## To be done
Repeat the records below exactly, leaving out every picture.

## Input data

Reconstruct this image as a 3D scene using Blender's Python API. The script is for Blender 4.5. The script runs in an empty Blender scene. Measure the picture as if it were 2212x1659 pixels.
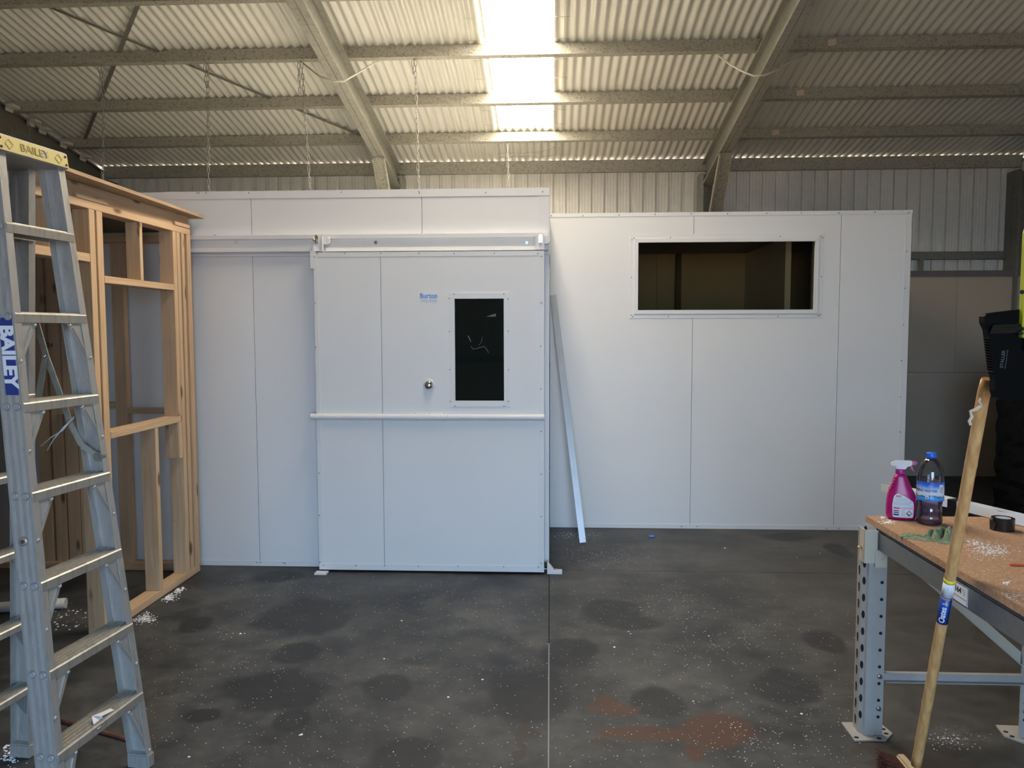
import bpy, bmesh, math, random
from mathutils import Vector, Matrix
random.seed(7)
S = bpy.context.scene
COL = S.collection
R = math.radians

# ------------------------------------------------------------------ camera, sky, sun, daylight, exposure
FPX = 1680.0
PITCH, YAW, ROLL = R(3.9), R(2.8), 0.0023
EYE = Vector((0, 0, 1.6))
fw = Vector((-math.sin(YAW)*math.cos(PITCH), math.cos(YAW)*math.cos(PITCH), -math.sin(PITCH)))
_r0 = Vector((math.cos(YAW), math.sin(YAW), 0)); _u0 = _r0.cross(fw)
rt = _r0*math.cos(ROLL) - _u0*math.sin(ROLL)
up = _u0*math.cos(ROLL) + _r0*math.sin(ROLL)
cd = bpy.data.cameras.new('camera'); cam = bpy.data.objects.new('camera', cd); COL.objects.link(cam)
cd.sensor_width = 36; cd.lens = 36*FPX/2212; cd.clip_start = .05; cd.clip_end = 300
M3 = Matrix((rt, up, -fw)).transposed()
cam.matrix_world = Matrix.Translation(EYE) @ M3.to_4x4()
S.camera = cam
S.view_settings.view_transform = 'Standard'; S.view_settings.look = 'None'
S.view_settings.gamma = 1; S.view_settings.use_curve_mapping = False
S.view_settings.exposure = -0.27
SKY_STRENGTH, SUN_STRENGTH, SKYLIGHT_STRENGTH = 19.0, 46.0, 32.0
w = bpy.data.worlds.new('sky'); S.world = w; w.use_nodes = True
bgn = w.node_tree.nodes['Background']; bgn.inputs[0].default_value = (.43, .67, 1, 1); bgn.inputs[1].default_value = SKY_STRENGTH
sd = bpy.data.lights.new('sun', 'SUN'); sd.energy = SUN_STRENGTH; sd.color = (1, .9, .74); sd.angle = R(.6)
so = bpy.data.objects.new('sun', sd); COL.objects.link(so)
so.rotation_euler = Vector((.25, -.75, -1.0)).to_track_quat('-Z', 'Y').to_euler()
OPX0, OPX1, OPZ, FRONT = -.75, 1.6, 2.8, -2.6      # roller door opening in the front wall behind the camera
pd = bpy.data.lights.new('doorway_daylight', 'AREA'); pd.shape = 'RECTANGLE'; pd.size = OPX1-OPX0; pd.size_y = OPZ
pd.cycles.is_portal = True
po = bpy.data.objects.new('doorway_daylight', pd); COL.objects.link(po)
po.location = ((OPX0+OPX1)/2, FRONT, OPZ/2); po.rotation_euler = (R(90), 0, 0)

def ray(u, v): return fw + rt*((u-1106)/FPX) - up*((v-829.5)/FPX)
def atX(u, v, X): d = ray(u, v); return EYE + d*(X/d.x)
def atY(u, v, Y): d = ray(u, v); return EYE + d*(Y/d.y)
def atZ(u, v, Z=0.0): d = ray(u, v); return EYE + d*((Z-1.6)/d.z)

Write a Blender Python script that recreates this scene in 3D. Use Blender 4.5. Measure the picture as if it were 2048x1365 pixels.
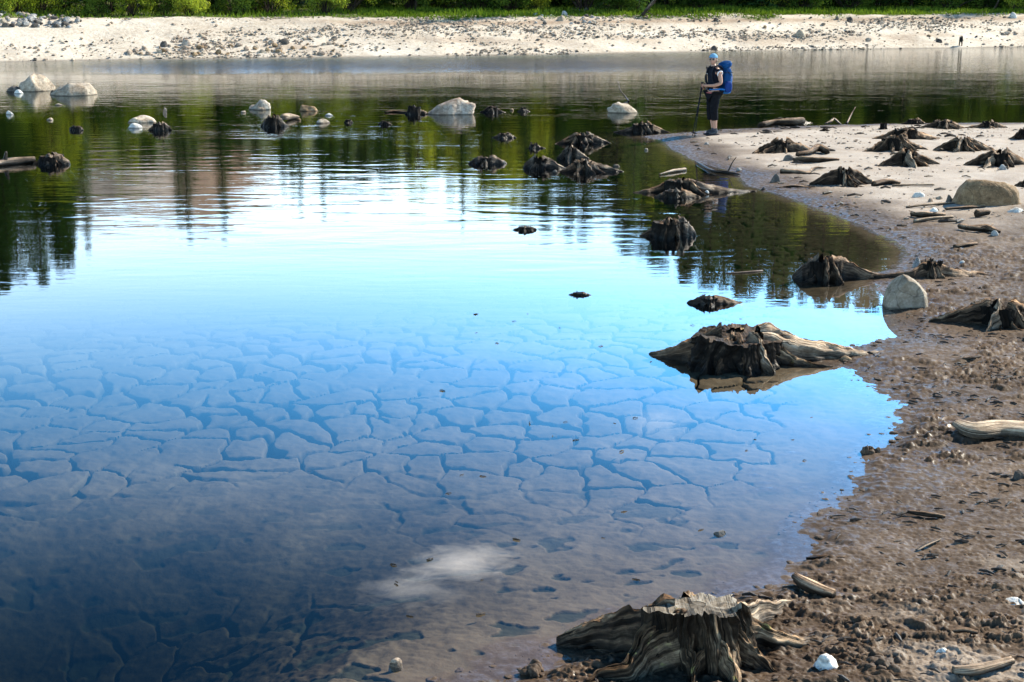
import bpy, bmesh, math, random
import numpy as np
from mathutils import Vector, Matrix, Euler

for o in list(bpy.data.objects):
    bpy.data.objects.remove(o)
scene = bpy.context.scene
COL = scene.collection
R = math.radians
random.seed(7)
rng = np.random.default_rng(7)

# ------------------------------------------------------------------ camera
F = 2731.0                 # focal length in photo pixels (2048 wide)
CAM_H = 3.0
PITCH = math.atan(692.0 / F)
cam_d = bpy.data.cameras.new('camera')
cam = bpy.data.objects.new('camera', cam_d)
COL.objects.link(cam)
cam_d.sensor_width = 36.0
cam_d.lens = 36.0 * F / 2048.0
cam_d.clip_start = 0.05
cam_d.clip_end = 6000
cam.location = (0, 0, CAM_H)
cam.rotation_euler = (math.pi / 2 - PITCH, 0, 0)
scene.camera = cam

# ------------------------------------------------------------------ sky, sun, exposure
SUN_AZ = R(57)             # clockwise from the view direction (+Y) towards the right (+X)
SUN_EL = R(36)
sun_dir = Vector((math.sin(SUN_AZ) * math.cos(SUN_EL), math.cos(SUN_AZ) * math.cos(SUN_EL), math.sin(SUN_EL)))
w = bpy.data.worlds.new('World')
scene.world = w
w.use_nodes = True
SKY_STRENGTH = 0.11
scene.view_settings.view_transform = 'Standard'
scene.view_settings.look = 'None'
scene.view_settings.exposure = 1.32
scene.view_settings.gamma = 1.0
scene.view_settings.use_curve_mapping = False
sl = bpy.data.lights.new('sun', 'SUN')
sl.energy = 5.0
sl.angle = R(0.5)
sl.color = (1.0, 0.90, 0.73)
sun = bpy.data.objects.new('sun', sl)
COL.objects.link(sun)
sun.rotation_euler = sun_dir.to_track_quat('Z', 'Y').to_euler()
sun.location = (30, 10, 30)


def px_dir(px, py):
    """unit direction of the view ray through a photo pixel"""
    x, y = (px - 1024.0) / F, (682.5 - py) / F
    c, s = math.cos(PITCH), math.sin(PITCH)
    v = Vector((x, c + y * s, -s + y * c))
    return v.normalized()


def flat(px, py, z=0.0):
    d = px_dir(px, py)
    t = (z - CAM_H) / d.z
    return (d.x * t, d.y * t)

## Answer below
Reconstruct this image as a 3D scene using Blender's Python API. The script is for Blender 4.5. The script runs in an empty Blender scene. Measure the picture as if it were 2212x1659 pixels.
import bpy, bmesh, math, random
from mathutils import Vector, Matrix
random.seed(7)
S = bpy.context.scene
COL = S.collection
R = math.radians

# ------------------------------------------------------------------ camera, sky, sun, daylight, exposure
FPX = 1680.0
PITCH, YAW, ROLL = R(3.9), R(2.8), 0.0023
EYE = Vector((0, 0, 1.6))
fw = Vector((-math.sin(YAW)*math.cos(PITCH), math.cos(YAW)*math.cos(PITCH), -math.sin(PITCH)))
_r0 = Vector((math.cos(YAW), math.sin(YAW), 0)); _u0 = _r0.cross(fw)
rt = _r0*math.cos(ROLL) - _u0*math.sin(ROLL)
up = _u0*math.cos(ROLL) + _r0*math.sin(ROLL)
cd = bpy.data.cameras.new('camera'); cam = bpy.data.objects.new('camera', cd); COL.objects.link(cam)
cd.sensor_width = 36; cd.lens = 36*FPX/2212; cd.clip_start = .05; cd.clip_end = 300
M3 = Matrix((rt, up, -fw)).transposed()
cam.matrix_world = Matrix.Translation(EYE) @ M3.to_4x4()
S.camera = cam
S.view_settings.view_transform = 'Standard'; S.view_settings.look = 'None'
S.view_settings.gamma = 1; S.view_settings.use_curve_mapping = False
S.view_settings.exposure = -0.27
SKY_STRENGTH, SUN_STRENGTH, SKYLIGHT_STRENGTH = 19.0, 46.0, 32.0
w = bpy.data.worlds.new('sky'); S.world = w; w.use_nodes = True
bgn = w.node_tree.nodes['Background']; bgn.inputs[0].default_value = (.43, .67, 1, 1); bgn.inputs[1].default_value = SKY_STRENGTH
sd = bpy.data.lights.new('sun', 'SUN'); sd.energy = SUN_STRENGTH; sd.color = (1, .9, .74); sd.angle = R(.6)
so = bpy.data.objects.new('sun', sd); COL.objects.link(so)
so.rotation_euler = Vector((.25, -.75, -1.0)).to_track_quat('-Z', 'Y').to_euler()
OPX0, OPX1, OPZ, FRONT = -.75, 1.6, 2.8, -2.6      # roller door opening in the front wall behind the camera
pd = bpy.data.lights.new('doorway_daylight', 'AREA'); pd.shape = 'RECTANGLE'; pd.size = OPX1-OPX0; pd.size_y = OPZ
pd.cycles.is_portal = True
po = bpy.data.objects.new('doorway_daylight', pd); COL.objects.link(po)
po.location = ((OPX0+OPX1)/2, FRONT, OPZ/2); po.rotation_euler = (R(90), 0, 0)

def ray(u, v): return fw + rt*((u-1106)/FPX) - up*((v-829.5)/FPX)
def atX(u, v, X): d = ray(u, v); return EYE + d*(X/d.x)
def atY(u, v, Y): d = ray(u, v); return EYE + d*(Y/d.y)
def atZ(u, v, Z=0.0): d = ray(u, v); return EYE + d*((Z-1.6)/d.z)

Write a Blender Python script that recreates this scene in 3D. Use Blender 4.5. Measure the picture as if it were 2048x1365 pixels.
import bpy, bmesh, math, random
import numpy as np
from mathutils import Vector, Matrix, Euler

for o in list(bpy.data.objects):
    bpy.data.objects.remove(o)
scene = bpy.context.scene
COL = scene.collection
R = math.radians
random.seed(7)
rng = np.random.default_rng(7)

# ------------------------------------------------------------------ camera
F = 2731.0                 # focal length in photo pixels (2048 wide)
CAM_H = 3.0
PITCH = math.atan(692.0 / F)
cam_d = bpy.data.cameras.new('camera')
cam = bpy.data.objects.new('camera', cam_d)
COL.objects.link(cam)
cam_d.sensor_width = 36.0
cam_d.lens = 36.0 * F / 2048.0
cam_d.clip_start = 0.05
cam_d.clip_end = 6000
cam.location = (0, 0, CAM_H)
cam.rotation_euler = (math.pi / 2 - PITCH, 0, 0)
scene.camera = cam

# ------------------------------------------------------------------ sky, sun, exposure
SUN_AZ = R(57)             # clockwise from the view direction (+Y) towards the right (+X)
SUN_EL = R(36)
sun_dir = Vector((math.sin(SUN_AZ) * math.cos(SUN_EL), math.cos(SUN_AZ) * math.cos(SUN_EL), math.sin(SUN_EL)))
w = bpy.data.worlds.new('World')
scene.world = w
w.use_nodes = True
SKY_STRENGTH = 0.11
scene.view_settings.view_transform = 'Standard'
scene.view_settings.look = 'None'
scene.view_settings.exposure = 1.32
scene.view_settings.gamma = 1.0
scene.view_settings.use_curve_mapping = False
sl = bpy.data.lights.new('sun', 'SUN')
sl.energy = 5.0
sl.angle = R(0.5)
sl.color = (1.0, 0.90, 0.73)
sun = bpy.data.objects.new('sun', sl)
COL.objects.link(sun)
sun.rotation_euler = sun_dir.to_track_quat('Z', 'Y').to_euler()
sun.location = (30, 10, 30)


def px_dir(px, py):
    """unit direction of the view ray through a photo pixel"""
    x, y = (px - 1024.0) / F, (682.5 - py) / F
    c, s = math.cos(PITCH), math.sin(PITCH)
    v = Vector((x, c + y * s, -s + y * c))
    return v.normalized()


def flat(px, py, z=0.0):
    d = px_dir(px, py)
    t = (z - CAM_H) / d.z
    return (d.x * t, d.y * t)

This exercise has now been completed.